▶ [Task directions]
Reproduce, exactly and in full, the lines from the one with "Write a Blender" through the one with "from mathutils import Vector, Matrix" in the data below; drop pictures.

--- START Material provided ---

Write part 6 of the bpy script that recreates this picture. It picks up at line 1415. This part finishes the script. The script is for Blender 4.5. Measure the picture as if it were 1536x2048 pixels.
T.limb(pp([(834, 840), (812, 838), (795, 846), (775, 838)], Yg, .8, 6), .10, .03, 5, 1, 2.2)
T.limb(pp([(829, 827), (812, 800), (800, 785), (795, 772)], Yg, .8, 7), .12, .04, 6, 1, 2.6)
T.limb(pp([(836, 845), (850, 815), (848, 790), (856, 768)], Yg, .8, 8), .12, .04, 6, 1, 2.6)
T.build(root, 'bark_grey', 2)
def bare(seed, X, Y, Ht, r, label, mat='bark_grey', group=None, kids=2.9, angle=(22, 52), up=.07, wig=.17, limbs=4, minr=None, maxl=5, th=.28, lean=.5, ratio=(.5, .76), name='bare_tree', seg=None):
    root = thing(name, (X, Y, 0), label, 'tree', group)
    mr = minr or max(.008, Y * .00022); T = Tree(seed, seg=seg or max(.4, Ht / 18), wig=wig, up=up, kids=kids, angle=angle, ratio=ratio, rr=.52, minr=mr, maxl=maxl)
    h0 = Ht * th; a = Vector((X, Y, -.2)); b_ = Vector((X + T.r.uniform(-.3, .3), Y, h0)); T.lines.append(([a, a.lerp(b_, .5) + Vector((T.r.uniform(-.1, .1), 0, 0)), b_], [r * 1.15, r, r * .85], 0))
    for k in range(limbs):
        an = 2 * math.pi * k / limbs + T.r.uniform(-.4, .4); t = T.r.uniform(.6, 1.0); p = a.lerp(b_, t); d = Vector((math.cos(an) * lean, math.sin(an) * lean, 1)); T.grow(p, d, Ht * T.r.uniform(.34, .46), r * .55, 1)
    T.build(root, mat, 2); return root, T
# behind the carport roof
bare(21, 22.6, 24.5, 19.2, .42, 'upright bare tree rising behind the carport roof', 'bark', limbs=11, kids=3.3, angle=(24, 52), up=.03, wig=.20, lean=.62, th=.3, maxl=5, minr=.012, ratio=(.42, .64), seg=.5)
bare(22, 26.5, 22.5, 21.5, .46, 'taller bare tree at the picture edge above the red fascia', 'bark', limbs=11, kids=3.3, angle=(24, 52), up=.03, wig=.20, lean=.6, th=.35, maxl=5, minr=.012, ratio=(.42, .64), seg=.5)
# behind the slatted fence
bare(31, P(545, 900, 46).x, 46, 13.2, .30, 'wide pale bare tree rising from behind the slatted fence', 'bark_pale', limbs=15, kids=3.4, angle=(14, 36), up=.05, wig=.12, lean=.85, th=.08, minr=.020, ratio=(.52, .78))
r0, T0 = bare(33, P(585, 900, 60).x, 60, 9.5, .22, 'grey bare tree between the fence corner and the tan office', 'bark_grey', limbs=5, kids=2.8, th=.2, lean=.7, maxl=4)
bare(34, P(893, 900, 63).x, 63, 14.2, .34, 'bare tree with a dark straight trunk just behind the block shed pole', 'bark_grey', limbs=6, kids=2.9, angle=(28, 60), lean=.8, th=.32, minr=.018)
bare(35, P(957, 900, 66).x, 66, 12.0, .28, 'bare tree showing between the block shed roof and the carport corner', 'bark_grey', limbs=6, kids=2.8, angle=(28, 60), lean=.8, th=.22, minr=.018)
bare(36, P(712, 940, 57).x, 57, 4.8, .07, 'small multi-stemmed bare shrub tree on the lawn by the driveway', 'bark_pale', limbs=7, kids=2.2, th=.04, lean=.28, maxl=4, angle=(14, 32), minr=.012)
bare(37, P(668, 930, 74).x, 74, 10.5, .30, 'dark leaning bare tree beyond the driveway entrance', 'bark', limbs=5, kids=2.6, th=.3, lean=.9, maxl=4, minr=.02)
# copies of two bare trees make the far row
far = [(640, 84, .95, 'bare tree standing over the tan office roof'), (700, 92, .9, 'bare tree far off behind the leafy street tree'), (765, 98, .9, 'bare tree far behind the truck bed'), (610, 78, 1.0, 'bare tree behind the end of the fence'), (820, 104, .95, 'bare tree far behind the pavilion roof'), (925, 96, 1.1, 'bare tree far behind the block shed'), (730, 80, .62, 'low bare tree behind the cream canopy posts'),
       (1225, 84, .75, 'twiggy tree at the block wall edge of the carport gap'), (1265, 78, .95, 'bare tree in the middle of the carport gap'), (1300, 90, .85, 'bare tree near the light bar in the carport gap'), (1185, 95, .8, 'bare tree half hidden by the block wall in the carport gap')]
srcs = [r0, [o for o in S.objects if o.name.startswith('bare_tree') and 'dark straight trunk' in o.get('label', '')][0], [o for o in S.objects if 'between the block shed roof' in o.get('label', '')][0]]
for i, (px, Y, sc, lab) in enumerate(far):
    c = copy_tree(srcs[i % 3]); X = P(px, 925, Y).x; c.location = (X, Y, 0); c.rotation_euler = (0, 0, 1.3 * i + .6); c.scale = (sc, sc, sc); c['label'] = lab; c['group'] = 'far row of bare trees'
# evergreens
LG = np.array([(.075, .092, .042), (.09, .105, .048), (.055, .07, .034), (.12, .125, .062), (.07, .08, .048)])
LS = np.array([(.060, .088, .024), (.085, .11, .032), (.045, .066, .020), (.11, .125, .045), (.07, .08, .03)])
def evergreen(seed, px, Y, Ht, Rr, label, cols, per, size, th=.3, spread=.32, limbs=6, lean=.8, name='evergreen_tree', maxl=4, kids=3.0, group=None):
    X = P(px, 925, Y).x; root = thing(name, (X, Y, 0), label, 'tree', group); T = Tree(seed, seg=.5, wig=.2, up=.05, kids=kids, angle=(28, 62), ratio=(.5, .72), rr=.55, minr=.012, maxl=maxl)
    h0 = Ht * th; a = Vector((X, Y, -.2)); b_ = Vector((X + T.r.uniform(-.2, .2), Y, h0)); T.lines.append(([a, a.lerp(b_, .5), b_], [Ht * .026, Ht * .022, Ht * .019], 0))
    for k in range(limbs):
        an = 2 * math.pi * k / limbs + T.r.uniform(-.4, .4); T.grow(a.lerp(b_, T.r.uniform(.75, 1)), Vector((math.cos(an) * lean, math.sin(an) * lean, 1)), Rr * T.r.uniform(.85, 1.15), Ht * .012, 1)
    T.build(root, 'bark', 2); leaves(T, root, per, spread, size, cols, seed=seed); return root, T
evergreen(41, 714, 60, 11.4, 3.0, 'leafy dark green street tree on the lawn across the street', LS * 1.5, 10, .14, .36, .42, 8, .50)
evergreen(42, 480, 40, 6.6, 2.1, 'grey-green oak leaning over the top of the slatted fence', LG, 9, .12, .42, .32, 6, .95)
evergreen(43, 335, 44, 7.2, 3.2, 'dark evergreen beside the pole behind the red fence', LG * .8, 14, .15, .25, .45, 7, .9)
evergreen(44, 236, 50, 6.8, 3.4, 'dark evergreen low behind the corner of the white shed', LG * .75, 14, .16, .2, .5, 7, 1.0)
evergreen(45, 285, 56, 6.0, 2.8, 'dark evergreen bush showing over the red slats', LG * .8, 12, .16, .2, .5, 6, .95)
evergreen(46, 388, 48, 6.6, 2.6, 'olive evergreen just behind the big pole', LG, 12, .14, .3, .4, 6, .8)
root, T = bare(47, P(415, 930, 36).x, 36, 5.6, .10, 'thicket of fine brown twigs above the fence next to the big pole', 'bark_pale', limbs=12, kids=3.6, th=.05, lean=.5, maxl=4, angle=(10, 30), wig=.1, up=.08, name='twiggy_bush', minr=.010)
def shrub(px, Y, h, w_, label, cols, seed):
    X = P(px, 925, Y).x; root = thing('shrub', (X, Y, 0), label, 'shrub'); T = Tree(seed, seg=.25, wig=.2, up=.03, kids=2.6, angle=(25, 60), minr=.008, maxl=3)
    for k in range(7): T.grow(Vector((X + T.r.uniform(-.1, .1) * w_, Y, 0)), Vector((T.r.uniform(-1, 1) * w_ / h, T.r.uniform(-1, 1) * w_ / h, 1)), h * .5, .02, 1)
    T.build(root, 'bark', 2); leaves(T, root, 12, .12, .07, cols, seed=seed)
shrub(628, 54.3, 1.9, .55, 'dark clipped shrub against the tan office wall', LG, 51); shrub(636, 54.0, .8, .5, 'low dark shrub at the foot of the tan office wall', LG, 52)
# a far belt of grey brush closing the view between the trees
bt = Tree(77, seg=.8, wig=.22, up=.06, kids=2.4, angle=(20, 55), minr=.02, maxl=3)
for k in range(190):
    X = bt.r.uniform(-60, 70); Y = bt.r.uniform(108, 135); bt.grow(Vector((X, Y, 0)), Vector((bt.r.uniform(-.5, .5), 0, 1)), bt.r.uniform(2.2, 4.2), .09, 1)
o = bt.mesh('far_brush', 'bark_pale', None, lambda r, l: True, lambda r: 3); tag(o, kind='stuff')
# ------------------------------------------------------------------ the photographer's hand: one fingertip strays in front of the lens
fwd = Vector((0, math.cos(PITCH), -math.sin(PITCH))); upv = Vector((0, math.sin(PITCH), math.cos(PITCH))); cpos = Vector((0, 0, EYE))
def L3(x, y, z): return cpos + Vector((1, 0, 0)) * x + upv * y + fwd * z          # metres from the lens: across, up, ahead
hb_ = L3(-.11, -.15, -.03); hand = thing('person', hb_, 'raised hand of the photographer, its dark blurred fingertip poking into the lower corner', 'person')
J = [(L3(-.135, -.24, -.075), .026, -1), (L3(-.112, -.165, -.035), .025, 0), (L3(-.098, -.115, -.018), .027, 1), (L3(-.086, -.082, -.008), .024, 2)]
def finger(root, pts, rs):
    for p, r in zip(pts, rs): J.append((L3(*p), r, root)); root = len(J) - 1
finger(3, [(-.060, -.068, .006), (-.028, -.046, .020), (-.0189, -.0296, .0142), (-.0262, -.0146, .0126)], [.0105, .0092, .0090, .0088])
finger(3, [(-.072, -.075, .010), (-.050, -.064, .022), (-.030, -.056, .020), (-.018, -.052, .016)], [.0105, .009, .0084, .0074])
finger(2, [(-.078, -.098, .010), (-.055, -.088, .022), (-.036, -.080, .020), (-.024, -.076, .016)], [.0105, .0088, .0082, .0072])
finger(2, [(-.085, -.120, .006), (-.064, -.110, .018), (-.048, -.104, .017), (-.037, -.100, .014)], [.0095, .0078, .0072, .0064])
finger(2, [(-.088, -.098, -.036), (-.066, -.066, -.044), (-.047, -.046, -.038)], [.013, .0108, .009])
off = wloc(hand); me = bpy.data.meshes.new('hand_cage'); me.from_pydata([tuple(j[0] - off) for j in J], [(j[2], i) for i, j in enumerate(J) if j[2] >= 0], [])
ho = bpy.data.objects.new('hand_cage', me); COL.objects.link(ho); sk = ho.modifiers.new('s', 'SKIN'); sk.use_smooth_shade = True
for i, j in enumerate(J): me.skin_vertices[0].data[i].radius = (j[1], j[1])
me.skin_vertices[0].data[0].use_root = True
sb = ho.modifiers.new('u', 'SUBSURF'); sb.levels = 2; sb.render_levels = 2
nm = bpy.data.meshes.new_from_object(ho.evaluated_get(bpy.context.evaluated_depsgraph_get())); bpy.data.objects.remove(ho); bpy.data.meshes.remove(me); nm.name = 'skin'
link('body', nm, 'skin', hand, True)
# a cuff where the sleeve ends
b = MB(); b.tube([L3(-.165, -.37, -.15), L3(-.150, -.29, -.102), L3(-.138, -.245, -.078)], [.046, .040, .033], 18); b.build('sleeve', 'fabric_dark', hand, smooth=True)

--- END Material provided ---
--- START Material provided ---

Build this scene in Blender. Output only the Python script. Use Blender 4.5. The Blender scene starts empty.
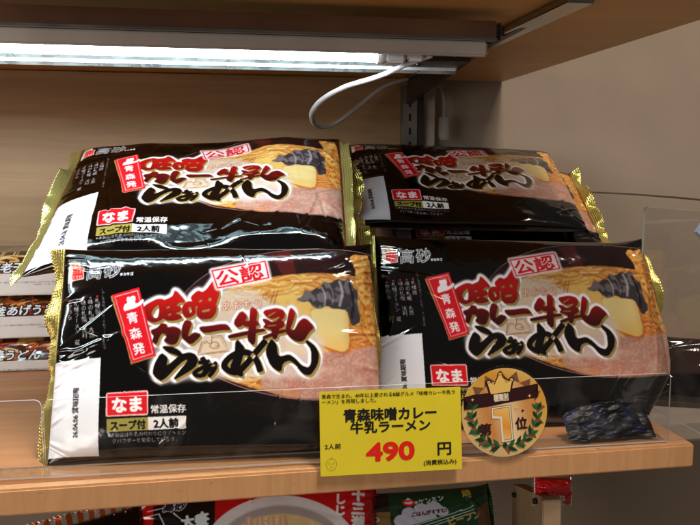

--- END Material provided ---
--- START Material provided ---

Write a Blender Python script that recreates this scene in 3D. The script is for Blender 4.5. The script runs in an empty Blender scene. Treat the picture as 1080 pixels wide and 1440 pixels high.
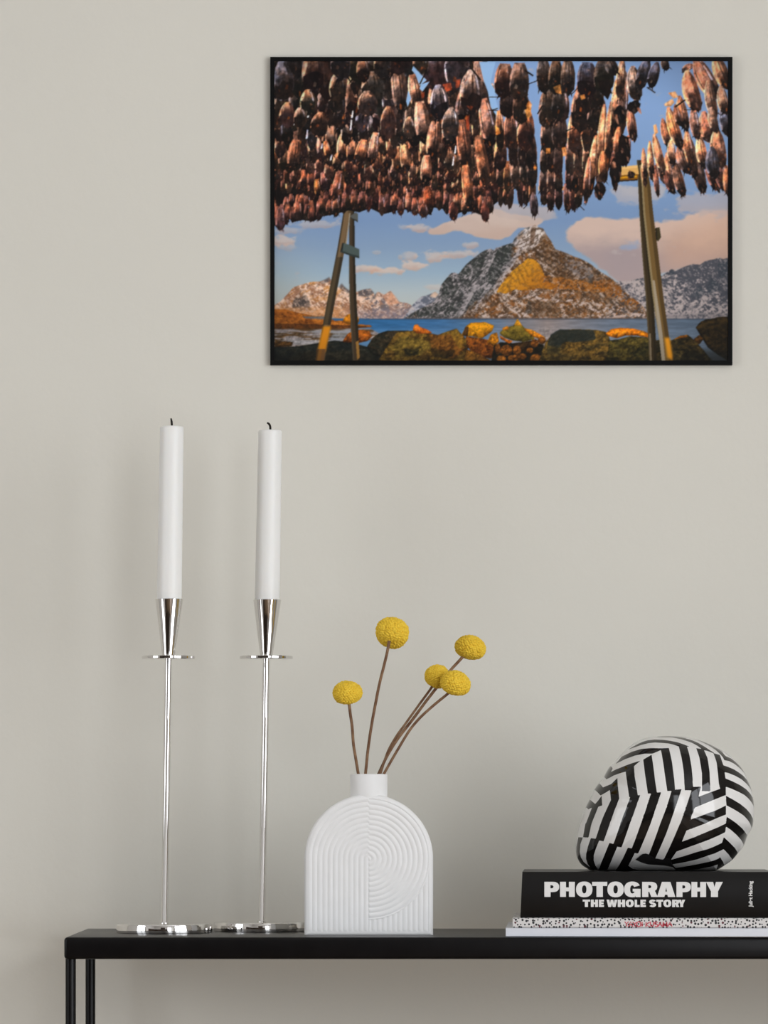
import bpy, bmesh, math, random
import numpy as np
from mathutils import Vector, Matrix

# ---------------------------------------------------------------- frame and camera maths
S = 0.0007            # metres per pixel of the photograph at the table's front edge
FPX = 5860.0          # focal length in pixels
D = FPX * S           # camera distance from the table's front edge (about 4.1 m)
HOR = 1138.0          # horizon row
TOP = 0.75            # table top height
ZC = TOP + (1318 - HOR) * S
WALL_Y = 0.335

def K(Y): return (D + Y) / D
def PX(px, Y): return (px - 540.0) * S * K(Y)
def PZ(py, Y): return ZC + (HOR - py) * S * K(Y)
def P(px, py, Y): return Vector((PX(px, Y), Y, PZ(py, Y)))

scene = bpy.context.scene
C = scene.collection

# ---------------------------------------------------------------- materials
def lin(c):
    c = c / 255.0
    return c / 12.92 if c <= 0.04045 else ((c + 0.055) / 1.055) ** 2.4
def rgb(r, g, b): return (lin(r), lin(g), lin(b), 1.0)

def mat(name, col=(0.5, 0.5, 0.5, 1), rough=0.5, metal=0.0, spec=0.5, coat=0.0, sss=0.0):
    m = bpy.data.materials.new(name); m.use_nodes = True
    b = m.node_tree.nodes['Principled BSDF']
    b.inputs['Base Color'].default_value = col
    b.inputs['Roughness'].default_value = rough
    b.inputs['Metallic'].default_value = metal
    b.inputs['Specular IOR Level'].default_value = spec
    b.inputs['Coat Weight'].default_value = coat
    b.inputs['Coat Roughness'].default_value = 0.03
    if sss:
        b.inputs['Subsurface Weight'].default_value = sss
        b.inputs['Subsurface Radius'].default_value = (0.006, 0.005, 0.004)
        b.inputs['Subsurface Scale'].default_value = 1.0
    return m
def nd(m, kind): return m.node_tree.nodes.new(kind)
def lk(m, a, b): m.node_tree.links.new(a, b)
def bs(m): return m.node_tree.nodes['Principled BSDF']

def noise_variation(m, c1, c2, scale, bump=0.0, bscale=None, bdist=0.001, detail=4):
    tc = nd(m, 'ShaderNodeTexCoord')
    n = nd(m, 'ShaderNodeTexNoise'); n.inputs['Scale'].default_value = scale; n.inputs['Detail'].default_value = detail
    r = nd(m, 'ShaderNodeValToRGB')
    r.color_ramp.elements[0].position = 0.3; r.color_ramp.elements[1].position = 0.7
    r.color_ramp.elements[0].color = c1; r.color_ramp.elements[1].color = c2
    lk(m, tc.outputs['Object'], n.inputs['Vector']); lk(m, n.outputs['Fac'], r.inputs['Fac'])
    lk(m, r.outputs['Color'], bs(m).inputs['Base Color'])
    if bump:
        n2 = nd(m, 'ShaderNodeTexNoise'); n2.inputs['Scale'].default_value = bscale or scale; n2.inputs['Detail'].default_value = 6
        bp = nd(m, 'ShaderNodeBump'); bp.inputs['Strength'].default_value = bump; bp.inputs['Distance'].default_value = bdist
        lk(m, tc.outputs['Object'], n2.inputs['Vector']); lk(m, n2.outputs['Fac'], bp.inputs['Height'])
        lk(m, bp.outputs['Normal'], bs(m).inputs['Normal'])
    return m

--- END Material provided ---

▶ [Response below]
Write a Blender Python script that recreates this scene in 3D. The script is for Blender 4.5. The script runs in an empty Blender scene. Treat the picture as 1080 pixels wide and 1440 pixels high.
import bpy, bmesh, math, random
import numpy as np
from mathutils import Vector, Matrix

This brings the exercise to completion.